1.  Interest only mortgages in themselves like any other type of mortgage is not problematic.  As with any mortgage, they become problematic when they are used by borrowers to buy more house they can actually afford  or exposes the borrower to more risk than he or she might understand.   From what I can pick up from your letter this is not your case.   I’d say if you can get interest only mortgage with the exact same terms as conventional mortgage, go for it.  Why ever bypass a free option if you have discipline not use it?  Of course that’s the rub (or rather rubs).  Do you have the discipline and all the other terms equal?  I’ll take your word for the former.   The latter however is unlikely to be the case.    I like to think of all mortgages as a variation of 30 year amortized 1 year ARM.     Want the option of amortizing it over 40 years?  You have to pay for it.  Want to lock in rate for 3-Years or a longer long in period such as the full 30 years, you have to pay for it.   Want to only have to pay the interest on the loan?  You have to pay for it.  And how do you pay for it?  Either directly via the rate or by paying points.   So any lender offering an interest only option on loan should have the same  loan without the interest only option at better rate or lower points.  If this is not the case, by all means take the free option.

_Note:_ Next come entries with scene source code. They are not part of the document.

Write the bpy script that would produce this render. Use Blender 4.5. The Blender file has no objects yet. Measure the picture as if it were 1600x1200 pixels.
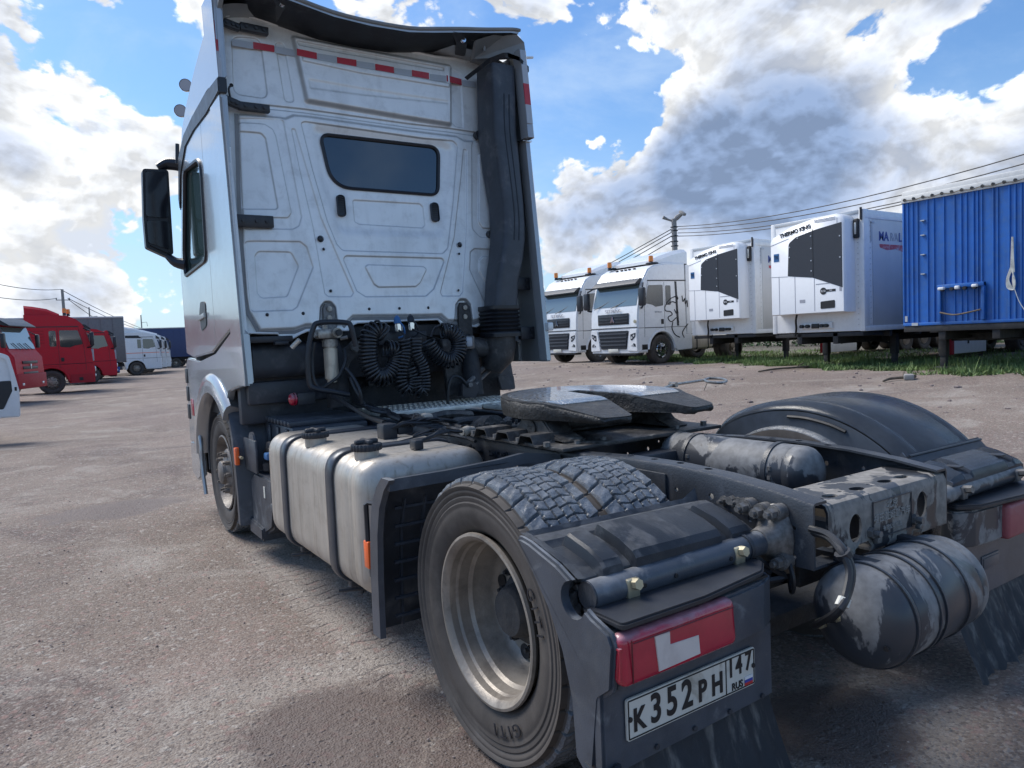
import bpy, bmesh, math, random
import numpy as np
from mathutils import Vector, Matrix, noise
R = math.radians
random.seed(7)
SC = bpy.context.scene
COL = SC.collection

# ------------------------------------------------------------------ camera
CP = (-2.44082, -2.16532, 1.50538)
YAW, PITCH, ROLL, FPX = 0.584185, -0.062838, -0.0439225, 1121.159
_f = Vector((math.sin(YAW)*math.cos(PITCH), math.cos(YAW)*math.cos(PITCH), math.sin(PITCH)))
_r = Vector((math.cos(YAW), -math.sin(YAW), 0.0)); _u = _r.cross(_f)
CR = _r*math.cos(ROLL)+_u*math.sin(ROLL); CU = -_r*math.sin(ROLL)+_u*math.cos(ROLL); CF = _f
cd = bpy.data.cameras.new('camera'); cam = bpy.data.objects.new('camera', cd); COL.objects.link(cam)
cam.matrix_world = Matrix(((CR.x, CU.x, -CF.x, CP[0]), (CR.y, CU.y, -CF.y, CP[1]), (CR.z, CU.z, -CF.z, CP[2]), (0, 0, 0, 1)))
cd.sensor_fit = 'HORIZONTAL'; cd.sensor_width = 36.0; cd.lens = 36.0*FPX/1600.0
cd.clip_start = 0.05; cd.clip_end = 6000
SC.camera = cam
SC.render.resolution_x = 1024; SC.render.resolution_y = 768
# survey helpers: a direction measured in the photograph met with a real plane
def ray(px, py): return CF + CR*((px-800)/FPX) - CU*((py-600)/FPX)
def onx(px, py, v):
    d = ray(px, py); return Vector(CP)+d*((v-CP[0])/d.x)
def ony(px, py, v):
    d = ray(px, py); return Vector(CP)+d*((v-CP[1])/d.y)
def onz(px, py, v):
    d = ray(px, py); return Vector(CP)+d*((v-CP[2])/d.z)

# ------------------------------------------------------------------ light and exposure
SUN_EL, SUN_AZ = R(50), R(-24)          # azimuth from +Y towards +X
sd = bpy.data.lights.new('sun', 'SUN'); so = bpy.data.objects.new('sun', sd); COL.objects.link(so)
sd.energy = 3.0; sd.angle = R(32); sd.color = (1.0, 0.95, 0.88)
sdir = Vector((math.sin(SUN_AZ)*math.cos(SUN_EL), math.cos(SUN_AZ)*math.cos(SUN_EL), math.sin(SUN_EL)))
so.rotation_euler = sdir.to_track_quat('Z', 'Y').to_euler(); so.location = (0, 0, 30)
vs = SC.view_settings; SC.display_settings.display_device = 'sRGB'
vs.view_transform = 'Standard'; vs.look = 'None'; vs.gamma = 1; vs.exposure = 0.62; vs.use_curve_mapping = False

# ------------------------------------------------------------------ sky
W = bpy.data.worlds.new('World'); SC.world = W; W.use_nodes = True
W.cycles.sampling_method = 'MANUAL'; W.cycles.sample_map_resolution = 256
nt = W.node_tree; nt.nodes.clear(); L = nt.links
def N(t, **k):
    n = nt.nodes.new(t)
    for a, b in k.items(): setattr(n, a, b)
    return n
def lk(a, b): L.new(a, b)
def mth(op, a, b=None, c=None, clamp=False):
    n = N('ShaderNodeMath', operation=op); n.use_clamp = clamp
    for i, v in enumerate((a, b, c)):
        if v is None: continue
        if isinstance(v, (int, float)): n.inputs[i].default_value = v
        else: lk(v, n.inputs[i])
    return n.outputs[0]
def mixc(f, a, b):
    n = N('ShaderNodeMix', data_type='RGBA')
    if isinstance(f, (int, float)): n.inputs[0].default_value = f
    else: lk(f, n.inputs[0])
    for i, v in ((6, a), (7, b)):
        if isinstance(v, tuple): n.inputs[i].default_value = (*v, 1)
        else: lk(v, n.inputs[i])
    return n.outputs[2]
sky = N('ShaderNodeTexSky'); sky.sky_type = 'NISHITA'; sky.sun_disc = False
sky.sun_elevation = SUN_EL; sky.sun_rotation = SUN_AZ; sky.air_density = 1.3; sky.dust_density = 0.6; sky.ozone_density = 2.5
tc = N('ShaderNodeTexCoord'); dirv = tc.outputs['Generated']
sep = N('ShaderNodeSeparateXYZ'); lk(dirv, sep.inputs[0]); dz = sep.outputs[2]
def vn(vec, scale, detail=10, rough=.55, dist=0.0, off=(0, 0, 0), zs=1.5):
    m = N('ShaderNodeMapping'); m.inputs['Scale'].default_value = (1, 1, zs); m.inputs['Location'].default_value = off
    lk(vec, m.inputs[0]); n = N('ShaderNodeTexNoise'); n.inputs['Scale'].default_value = scale
    n.inputs['Detail'].default_value = detail; n.inputs['Roughness'].default_value = rough; n.inputs['Distortion'].default_value = dist
    lk(m.outputs[0], n.inputs['Vector']); return n.outputs[0]
big = vn(dirv, 3.1, 3, .5, 0, (3.1, 1.7, .4))
def detail(off):
    ov = N('ShaderNodeVectorMath', operation='ADD'); lk(dirv, ov.inputs[0]); ov.inputs[1].default_value = off
    f = mth('MULTIPLY_ADD', vn(ov.outputs[0], 4.6, 9, .62, .35, (1.3, 4.2, 2.2)), 1.95, -.475)
    vor = N('ShaderNodeTexVoronoi'); vor.feature = 'F1'; vor.inputs['Scale'].default_value = 13; vor.inputs['Detail'].default_value = 2.2
    vor.inputs['Roughness'].default_value = .6; vor.inputs['Lacunarity'].default_value = 2.3
    mv = N('ShaderNodeMapping'); mv.inputs['Scale'].default_value = (1, 1, 1.35); lk(ov.outputs[0], mv.inputs[0])
    wob = N('ShaderNodeTexNoise'); wob.inputs['Scale'].default_value = 7; wob.inputs['Detail'].default_value = 4; lk(mv.outputs[0], wob.inputs['Vector'])
    va = N('ShaderNodeVectorMath', operation='MULTIPLY_ADD'); lk(wob.outputs[1], va.inputs[0]); va.inputs[1].default_value = (.10,)*3; lk(mv.outputs[0], va.inputs[2])
    lk(va.outputs[0], vor.inputs['Vector'])
    return mth('ADD', f, mth('MULTIPLY', mth('SUBTRACT', .42, vor.outputs['Distance']), .46))
fine = detail((0, 0, 0))
ts = (ray(420, -900).normalized()-ray(800, 300).normalized()).normalized()*.016      # towards the light
fine2 = detail(tuple(ts))
# cloud masses, each by its direction in the sky: (photo x, photo y, radius in degrees, strength)
BL = [(40, 130, 17, .34), (150, 200, 9, .20), (30, 400, 9, .30), (60, 500, 8, .12), (190, 430, 8, .30), (120, 480, 7, .2), (250, 250, 5, .14), (1000, -150, 26, .26), (1120, 110, 12, .20), (1430, 150, 19, .42), (1180, 250, 9, .34), (1290, 240, 8, .22),
      (900, 290, 6, .30), (1000, 260, 7, .22), (880, 400, 6, .26), (960, 400, 7, .15), (1500, 40, 14, .20), (1560, 250, 9, .20), (1130, 350, 9, .24), (740, -10, 8, .16), (600, -10, 7, .10), (350, 20, 5, .2), (50, 540, 9, .10), (1000, 480, 14, .10), (1390, 310, 5, .15), (1480, 300, 5, .2),
      (255, 100, 4.5, -.42), (130, 325, 4, -.30), (960, 170, 6.0, -.34), (1545, 130, 6, -.30), (900, 170, 7, -.25), (1050, 150, 5, -.16), (1480, 110, 4, -.22), (1290, 60, 3.5, -.16), (1200, 150, 3, -.14), (1560, 90, 4, -.14), (1420, 250, 3, -.12), (130, 60, 3, -.2), (190, 180, 2.5, -.12), (90, 400, 3, -.14), (1380, 60, 4, -.10), (1330, 330, 4, -.12), (60, 250, 5, -.12), (1000, 420, 5, -.1), (250, 360, 4.5, -.16), (240, 545, 5, -.12),
      (870, 90, 4, -.20), (1440, 335, 3, -.16), (1230, 130, 5, -.12), (300, 60, 5, -.2)]
GB = [(1190, 260, 8, .34), (1090, 250, 5, .22), (1285, 250, 6, .26), (1250, 120, 10, -.22), (1500, 230, 8, -.25), (1000, 110, 8, -.1), (60, 320, 10, -.2), (60, 460, 8, -.32), (1440, 330, 6, -.2), (180, 130, 8, -.25), (40, 80, 9, .10)]
def blobs(acc, lst):
    for bx_, by_, rad, wgt in lst:
        d = ray(bx_, by_).normalized()
        dp = N('ShaderNodeVectorMath', operation='DOT_PRODUCT'); lk(dirv, dp.inputs[0]); dp.inputs[1].default_value = d
        mr = N('ShaderNodeMapRange', interpolation_type='SMOOTHSTEP'); lk(dp.outputs['Value'], mr.inputs[0])
        mr.inputs[1].default_value = math.cos(R(rad)); mr.inputs[2].default_value = 1.0; mr.inputs[3].default_value = 0; mr.inputs[4].default_value = wgt
        acc = mth('ADD', acc, mr.outputs[0])
    return acc
sm = mth('ADD', mth('MULTIPLY', big, .55), -.075)
sm = blobs(sm, BL)
dens = mth('ADD', fine, sm)
cov = N('ShaderNodeMapRange', interpolation_type='SMOOTHSTEP'); lk(dens, cov.inputs[0])
cov.inputs[1].default_value = .69; cov.inputs[2].default_value = .80
thick = blobs(mth('ADD', mth('MULTIPLY', sm, .95), mth('ADD', mth('MULTIPLY', fine, .50), .26)), GB)
cr = N('ShaderNodeValToRGB'); lk(mth('MULTIPLY', thick, .5), cr.inputs[0]); e = cr.color_ramp.elements
e[0].position = .34; e[0].color = (6.0, 6.5, 7.4, 1); e[1].position = .86; e[1].color = (1.9, 2.6, 4.0, 1)
for p_, c_ in ((.40, (6.6, 6.7, 6.8)), (.46, (5.7, 5.9, 6.2)), (.55, (4.2, 4.6, 5.4)), (.66, (2.9, 3.5, 4.7))):
    k = e.new(p_); k.color = (*c_, 1)
rel = N('ShaderNodeMapRange'); lk(mth('SUBTRACT', fine, fine2), rel.inputs[0]); rel.inputs[1].default_value = -.15; rel.inputs[2].default_value = .15; rel.inputs[3].default_value = .80; rel.inputs[4].default_value = 1.20
shd = N('ShaderNodeVectorMath', operation='SCALE'); lk(cr.outputs[0], shd.inputs[0]); lk(rel.outputs[0], shd.inputs['Scale'])
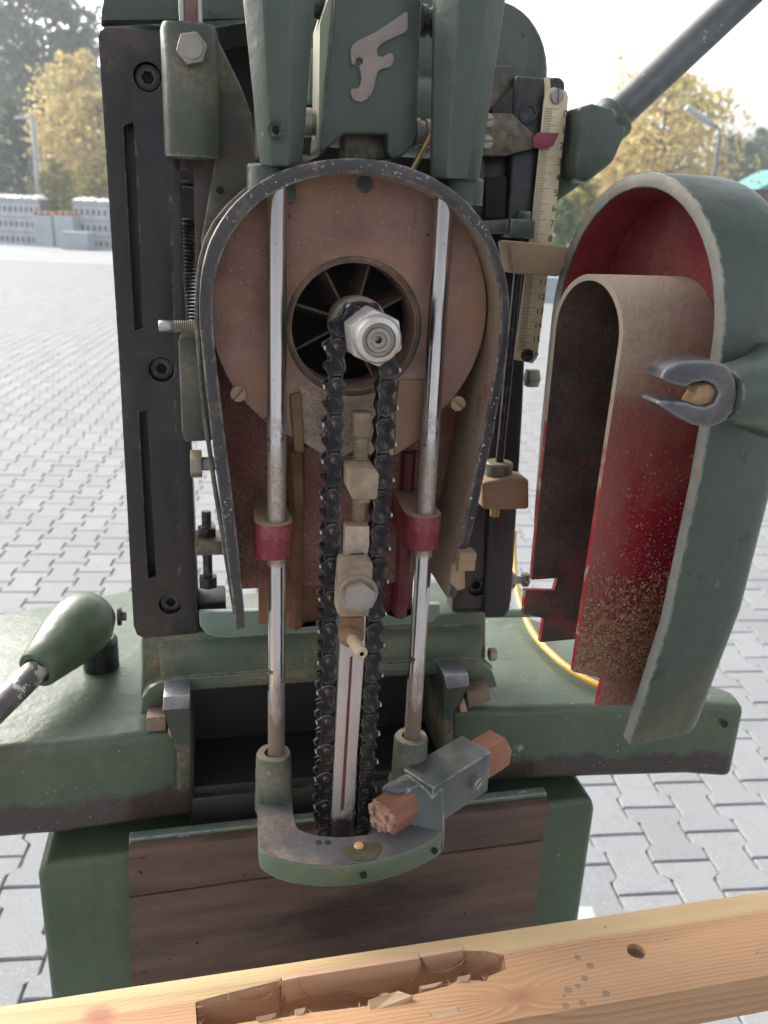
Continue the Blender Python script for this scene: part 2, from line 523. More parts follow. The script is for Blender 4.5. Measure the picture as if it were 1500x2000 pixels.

2.  Yes I have.  And each time I’ve heard of complications.  Some are administrative and financial.  Taking the mortgage deduction will not be an easy matter.    There are a bunch of legal hoops to jump through.  The loan must be securitized by the home.   Remember when you get a mortgage through a traditional lender, the title is strictly speaking in their name.  If you were to borrow from relatives, those same conventions must be followed, and your relatives would then be of course subject to the income taxes associated with the interest they earn.   Financially speaking assuming you do everything on the up and up, it’s not a bad move that may be beneficial to all parties.   However this is more of personal issue rather than a financial one.   It really depends on the type of relationship you have with the potential lender.  Power and control issues could easily arise.